I don't know about commands, but this code should determine the endianness

Code:

#define BIG_ENDIAN 0
#define LITTLE_ENDIAN 1

int TestByteOrder() {
    short int word = 0x0001;
    char *byte = (char *) &word;
    return (byte[0] ? LITTLE_ENDIAN : BIG_ENDIAN);
}

[Bachstelze]

Would it also be true to assume that a bitwise shift left will indicate the value of endianness? Where given a integral value value, v, and a number of left shifts, n, if (v * n^2) > v this implies Big Endian and vice versa?

If you mean in C, it's a big no! All operators in C work on values, not bits. (1 << 5) will always be 32, regardless of endianness. One way to test for it is:

Code:

unsigned int n = 1;
bool islittle = *((unsigned char*)(&n)) == 1;

[3246251196]

Thank you for your two replies. Identical.

We are saying:
1- Here is a 4 byte integer
2- Let the first byte (lowest address) of the memory that stores integer be converted to a character (so as to represent 1 byte)
3- If this byte, when de-referenced, contains the value 1, then we are working with little, else big.

[zobayer1]

Thank you for your two replies.
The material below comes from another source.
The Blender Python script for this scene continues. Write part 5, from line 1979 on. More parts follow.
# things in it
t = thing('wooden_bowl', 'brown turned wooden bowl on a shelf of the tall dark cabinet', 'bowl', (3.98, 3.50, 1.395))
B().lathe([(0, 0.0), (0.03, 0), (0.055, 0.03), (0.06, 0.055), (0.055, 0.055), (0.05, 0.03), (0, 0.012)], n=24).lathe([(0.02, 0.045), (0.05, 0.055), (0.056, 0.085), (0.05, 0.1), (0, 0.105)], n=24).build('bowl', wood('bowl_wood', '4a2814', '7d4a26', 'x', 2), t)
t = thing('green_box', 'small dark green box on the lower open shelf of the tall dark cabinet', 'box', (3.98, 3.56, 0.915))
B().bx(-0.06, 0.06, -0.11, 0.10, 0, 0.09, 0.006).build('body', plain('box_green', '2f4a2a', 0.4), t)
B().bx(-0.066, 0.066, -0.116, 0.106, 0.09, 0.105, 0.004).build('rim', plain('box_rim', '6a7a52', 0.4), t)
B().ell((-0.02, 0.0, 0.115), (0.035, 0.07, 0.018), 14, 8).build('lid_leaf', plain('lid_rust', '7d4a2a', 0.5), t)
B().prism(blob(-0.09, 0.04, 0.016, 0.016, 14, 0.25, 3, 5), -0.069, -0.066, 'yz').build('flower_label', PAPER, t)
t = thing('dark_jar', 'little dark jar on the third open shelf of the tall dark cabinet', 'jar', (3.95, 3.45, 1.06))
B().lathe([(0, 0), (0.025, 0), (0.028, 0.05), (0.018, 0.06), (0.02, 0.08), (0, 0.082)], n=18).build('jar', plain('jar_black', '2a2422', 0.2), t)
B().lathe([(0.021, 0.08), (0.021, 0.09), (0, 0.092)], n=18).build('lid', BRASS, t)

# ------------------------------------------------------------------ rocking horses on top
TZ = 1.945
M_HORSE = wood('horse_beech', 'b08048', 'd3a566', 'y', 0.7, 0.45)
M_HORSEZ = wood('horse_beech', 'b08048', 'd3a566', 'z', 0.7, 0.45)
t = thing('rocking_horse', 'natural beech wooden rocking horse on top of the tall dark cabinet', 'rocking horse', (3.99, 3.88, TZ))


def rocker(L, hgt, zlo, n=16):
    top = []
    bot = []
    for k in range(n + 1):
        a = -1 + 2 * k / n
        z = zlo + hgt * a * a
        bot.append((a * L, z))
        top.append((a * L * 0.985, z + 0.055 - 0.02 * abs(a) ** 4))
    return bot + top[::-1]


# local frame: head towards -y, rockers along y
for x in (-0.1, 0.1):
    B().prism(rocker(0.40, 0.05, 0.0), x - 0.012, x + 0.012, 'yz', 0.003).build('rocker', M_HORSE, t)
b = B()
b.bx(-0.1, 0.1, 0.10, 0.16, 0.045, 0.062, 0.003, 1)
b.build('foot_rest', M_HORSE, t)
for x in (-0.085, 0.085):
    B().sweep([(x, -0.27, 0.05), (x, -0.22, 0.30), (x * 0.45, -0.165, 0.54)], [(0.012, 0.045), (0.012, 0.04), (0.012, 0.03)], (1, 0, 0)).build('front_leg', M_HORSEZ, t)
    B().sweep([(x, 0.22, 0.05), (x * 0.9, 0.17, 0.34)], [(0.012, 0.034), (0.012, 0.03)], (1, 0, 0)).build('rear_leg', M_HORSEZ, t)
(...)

Identical.

We are saying:
1- Here is a 4 byte integer
2- Let the first byte (lowest address) of the memory that stores integer be converted to a character (so as to represent 1 byte)
3- If this byte, when de-referenced, contains the value 1, then we are working with little, else big.

Yes, and Bachstelze explained why bit shifting won't work, even if they seem correct theoretically.